By Madelyn Wilson and Rachel Urich, Forest Preserve Foundation interns
Craig Billington, an ecologist for the Forest Preserves of Cook County, took Foundation board members and staff on a guided tour through Thatcher Woods on recent Friday afternoon.
As we headed out into the woods from Thatcher Pavilion, Billington filled us in on the history of the preserve, which is located near the historic homes of Oak Park and River Forest. It covers 245 acres of woodland along the Des Plaines River. The area is home to more than 250 native plant species. The woods were once home to prehistoric Native Americans, who constructed large effigy mounds throughout the region.
The Thatcher Landscape Unit is the area consisting of 470 acres which includes Grand Army of the Republic Woods, Thomas Jefferson Woods, Thatcher Glenn and Thatcher Woods all together. Although the Thatcher Woods Preserve is called “woods” it is actually prairie and oak savanna as well as woods.
Billington also explained how a fire break works and what exactly that means. If you travel to the west side of the Des Plaines River, you would notice that most of the land is made up of prairie and grasses because of fires that the Native Americans set or that occurred during lightning strikes. The fires would travel until they met a river where the fire could not cross. Fire is a natural way to control invasives and even some native species so they did not grow and take over.
Prairies were used by the eventual European settlers, as agriculture landscapes to grow crops as they have rich soils and were clear of trees, but the forests were fairly untouched by settlers as they could not be used for agriculture purposes. Forest Preserves were the only natural land left to preserve.
Thatcher Woods is considered a high-quality floodplain forest, one of the only few left in Cook County, and a high quality mesic upland forest, which means that the moisture content is a perfect mixture of wet and dry, with a high density of trees. In 1990, a group of people wanted to start a restoration project to help with invasive species management, Billington explained. This project really took off in 2015 when Forest Preserve workers started working each year on a different section of Thatcher Woods. They started by removing invasive brush and thinning out trees so sunlight could get through to the natural vegetation that requires sunlight to survive. The brush removal is done during the winter when it is easier to remove, whereas the invasive grasses or herbaceous (meaning plants like annuals, biennials or perennials) species are treated with herbicides during the growing season.

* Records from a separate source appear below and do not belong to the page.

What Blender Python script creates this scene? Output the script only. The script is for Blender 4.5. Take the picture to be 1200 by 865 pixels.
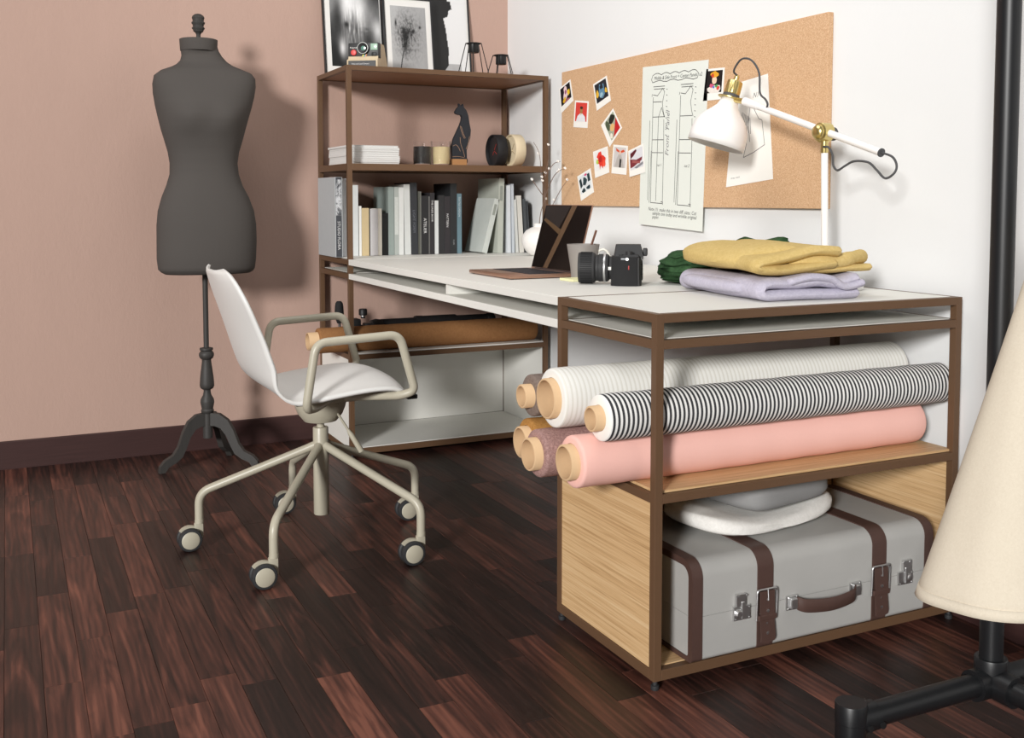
import bpy, bmesh, math, random
from mathutils import Vector, Matrix, noise
D = bpy.data
for o in list(D.objects): D.objects.remove(o)
SC = bpy.context.scene
COL = SC.collection
R = math.radians

# ------------------------------------------------------------------ camera, light, exposure
cam_d = D.cameras.new('camera'); cam = D.objects.new('camera', cam_d); COL.objects.link(cam)
cam.location = (-1.12259, -1.69998, 0.97283)
cam.rotation_euler = (R(90) - 0.06215, 0, -0.45522)
cam_d.sensor_width = 36.0; cam_d.lens = 36.0 * 1232.02 / 1200.0
cam_d.shift_x = -11.142 / 1200.0; cam_d.shift_y = -122.734 / 1200.0
cam_d.clip_start = 0.02; cam_d.clip_end = 100
SC.camera = cam
SC.view_settings.view_transform = 'Standard'; SC.view_settings.look = 'None'
SC.view_settings.exposure = 0.0; SC.view_settings.gamma = 1.0
W_ = D.worlds.new('world'); SC.world = W_; W_.use_nodes = True
W_.node_tree.nodes['Background'].inputs[0].default_value = (1.0, 0.985, 0.965, 1)
W_.node_tree.nodes['Background'].inputs[1].default_value = 0.075

def area_light(name, loc, target, size, power, color, size_y=None):
    l = D.lights.new(name, 'AREA'); l.energy = power; l.color = color
    if size_y: l.shape = 'RECTANGLE'; l.size = size; l.size_y = size_y
    else: l.shape = 'DISK'; l.size = size
    o = D.objects.new(name, l); COL.objects.link(o); o.location = loc
    o.rotation_euler = (Vector(target) - Vector(loc)).to_track_quat('-Z', 'Y').to_euler()
    return o
# low, far key light (window-like, from the front left) and a soft ceiling light over the desk
area_light('key_light', (-9.6, -8.6, 4.0), (0.0, 1.2, 0.7), 2.2, 2050, (1.0, 0.985, 0.965))
area_light('ceiling_light', (-0.35, 0.75, 2.9), (0.05, 0.7, 0.6), 1.3, 23, (1.0, 0.99, 0.975), 1.3)

# ------------------------------------------------------------------ materials
def lin(c):
    if isinstance(c, str):
        c = [int(c[i:i + 2], 16) / 255 for i in (0, 2, 4)]
    return tuple(x / 12.92 if x <= .04045 else ((x + .055) / 1.055) ** 2.4 for x in c) + (1.0,)
class NT:
    def __init__(s, name):
        s.m = D.materials.new(name); s.m.use_nodes = True
        s.t = s.m.node_tree; s.b = s.t.nodes['Principled BSDF']
    def n(s, ty, **kw):
        nd = s.t.nodes.new(ty)
        for k, v in kw.items():
            if k.startswith('i_'): nd.inputs[int(k[2:]) if k[2:].isdigit() else k[2:].replace('_', ' ')].default_value = v
            else: setattr(nd, k, v)
        return nd
    def l(s, a, b): s.t.links.new(a, b)
    def coord(s, scale=(1, 1, 1), kind='Object'):
        tc = s.n('ShaderNodeTexCoord'); mp = s.n('ShaderNodeMapping'); mp.inputs['Scale'].default_value = scale
        s.l(tc.outputs[kind], mp.inputs[0]); return mp.outputs[0]
    def noise(s, vec, scale, detail=4, rough=.55, dist=0):
        nd = s.n('ShaderNodeTexNoise'); nd.inputs['Scale'].default_value = scale; nd.inputs['Detail'].default_value = detail
        nd.inputs['Roughness'].default_value = rough; nd.inputs['Distortion'].default_value = dist
        s.l(vec, nd.inputs['Vector']); return nd.outputs['Fac']
    def ramp(s, fac, stops):
        r = s.n('ShaderNodeValToRGB'); e = r.color_ramp.elements
        e[0].position, e[0].color = stops[0][0], lin(stops[0][1])
        e[1].position, e[1].color = stops[-1][0], lin(stops[-1][1])
        for p, c in stops[1:-1]:
            x = e.new(p); x.color = lin(c)
        s.l(fac, r.inputs[0]); return r.outputs[0]
    def bump(s, h, strength=.2, dist=.002):
        b = s.n('ShaderNodeBump'); b.inputs['Strength'].default_value = strength; b.inputs['Distance'].default_value = dist
        s.l(h, b.inputs['Height']); s.l(b.outputs[0], s.b.inputs['Normal'])
MC = {}
def mat(name, c, rough=.5, metal=0, spec=.5, var=.05, nscale=30, bump=0, bdist=.001, stretch=(1, 1, 1), coat=0, trans=0):
    """simple procedural material: base colour with a little noise variation and relief"""
    if name in MC: return MC[name]
    k = NT(name); b = k.b
    base = lin(c); v = k.coord(stretch); f = k.noise(v, nscale)
    mx = k.n('ShaderNodeMix', data_type='RGBA'); k.l(f, mx.inputs[0])
    mx.inputs[6].default_value = tuple(x * (1 - var) for x in base[:3]) + (1,)
    mx.inputs[7].default_value = tuple(min(1, x * (1 + var)) for x in base[:3]) + (1,)
    k.l(mx.outputs[2], b.inputs['Base Color'])
    b.inputs['Roughness'].default_value = rough; b.inputs['Metallic'].default_value = metal
    b.inputs['Specular IOR Level'].default_value = spec; b.inputs['Coat Weight'].default_value = coat
    b.inputs['Transmission Weight'].default_value = trans
    if bump: k.bump(f, bump, bdist)
    MC[name] = k.m; return k.m
def mat_wood_floor():
    k = NT('dark_plank'); g = k.n('ShaderNodeNewGeometry'); oi = k.n('ShaderNodeObjectInfo')
    off = k.n('ShaderNodeVectorMath', operation='MULTIPLY_ADD')
    cb = k.n('ShaderNodeCombineXYZ'); k.l(oi.outputs['Random'], cb.inputs[0]); k.l(oi.outputs['Random'], cb.inputs[1]); k.l(oi.outputs['Random'], cb.inputs[2])
    k.l(cb.outputs[0], off.inputs[0]); off.inputs[1].default_value = (37, 23, 91); k.l(g.outputs['Position'], off.inputs[2])
    def mp(sc):
        m = k.n('ShaderNodeMapping'); m.inputs['Scale'].default_value = sc; k.l(off.outputs[0], m.inputs[0]); return m.outputs[0]
    w = k.noise(mp((15, 1.3, 1)), 1.5, 4, .55, 1.6)             # broad figure
    fine = k.noise(mp((120, 4.0, 1)), 1.0, 6, .65, .6)           # pores
    wv = k.n('ShaderNodeTexWave', wave_type='BANDS', bands_direction='X'); wv.inputs['Scale'].default_value = 6.5
    wv.inputs['Distortion'].default_value = 9; wv.inputs['Detail'].default_value = 3; wv.inputs['Detail Scale'].default_value = .8
    k.l(mp((3.2, .42, 1)), wv.inputs['Vector'])
    a = k.n('ShaderNodeMath', operation='MULTIPLY_ADD'); k.l(wv.outputs['Fac'], a.inputs[0]); a.inputs[1].default_value = .13; 
    m2 = k.n('ShaderNodeMath', operation='MULTIPLY_ADD'); k.l(w, m2.inputs[0]); m2.inputs[1].default_value = 1.25; m2.inputs[2].default_value = -.26
    k.l(m2.outputs[0], a.inputs[2])
    a2 = k.n('ShaderNodeMath', operation='MULTIPLY_ADD'); k.l(fine, a2.inputs[0]); a2.inputs[1].default_value = .6; k.l(a.outputs[0], a2.inputs[2])
    tone = k.n('ShaderNodeSeparateColor'); k.l(oi.outputs['Color'], tone.inputs[0])
    a3 = k.n('ShaderNodeMath', operation='ADD'); k.l(a2.outputs[0], a3.inputs[0]); k.l(tone.outputs[0], a3.inputs[1])
    a4 = k.n('ShaderNodeMath', operation='SUBTRACT'); k.l(a3.outputs[0], a4.inputs[0]); a4.inputs[1].default_value = .5
    c = k.ramp(a4.outputs[0], [(0.05, '1a110f'), (.38, '2d1c18'), (.6, '482b24'), (.82, '673f34'), (1, '825243')])
    k.l(c, k.b.inputs['Base Color'])
    rr = k.n('ShaderNodeMath', operation='MULTIPLY_ADD'); k.l(fine, rr.inputs[0]); rr.inputs[1].default_value = .25; rr.inputs[2].default_value = .3
    k.l(rr.outputs[0], k.b.inputs['Roughness']); k.b.inputs['Specular IOR Level'].default_value = .35
    k.bump(a2.outputs[0], .12, .0008); return k.m
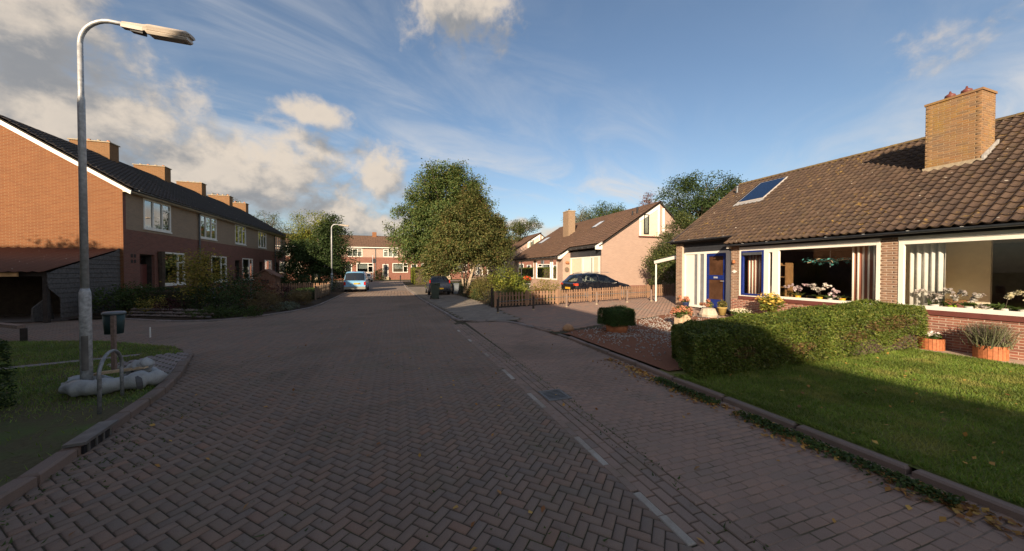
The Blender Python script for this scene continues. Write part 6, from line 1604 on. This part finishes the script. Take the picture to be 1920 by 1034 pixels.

Four invasives are common to this area: buckthorn, garlic mustard, Asian honeysuckle and multiflora rose. Buckthorn is a shrub that was originally brought over from Europe because people liked to plant it as a hedge row between their houses.
Buckthorn is invasive is because it does not have its natural predators and it leafs out early in the year and stays green until November, just before the snow. As the shrub comes out early it blocks the sunlight from the spring ephemerals (perennial plants that emerge early in the spring) species that live on the forest floor - species that are well known to Thatcher Woods. If the buckthorn shades the ephemerals, then those species will die out in the area.
As we continued through the woods, Billington shared more history of the first post-European settlers to the area, among them was the Thatcher family who moved in 1854 to an area adjacent to the present day Thatcher Woods Preserves land.
The Thatcher family left a light footprint of agriculture and grazing, which led to the land being preserved as a forest. The Trailside Museum located just south of the main area of Thatcher Woods, was designed by architect Abraham Hoffman first as a home and a school for the Thatcher family in 1919. The building later was used as the first headquarters for the Forest Preserve.
In 1917, the Forest Preserves obtained Thatcher Woods, originally called Forest Preserve #3 as it was the third piece of land acquired by the newly established Preserves system in Cook County.
Craig is such a great guy! He does fantastic work at Wolf Road Prairie.
Thank you, Mary. The Preserves are lucky to have someone like Craig working to keep them vibrant and healthy.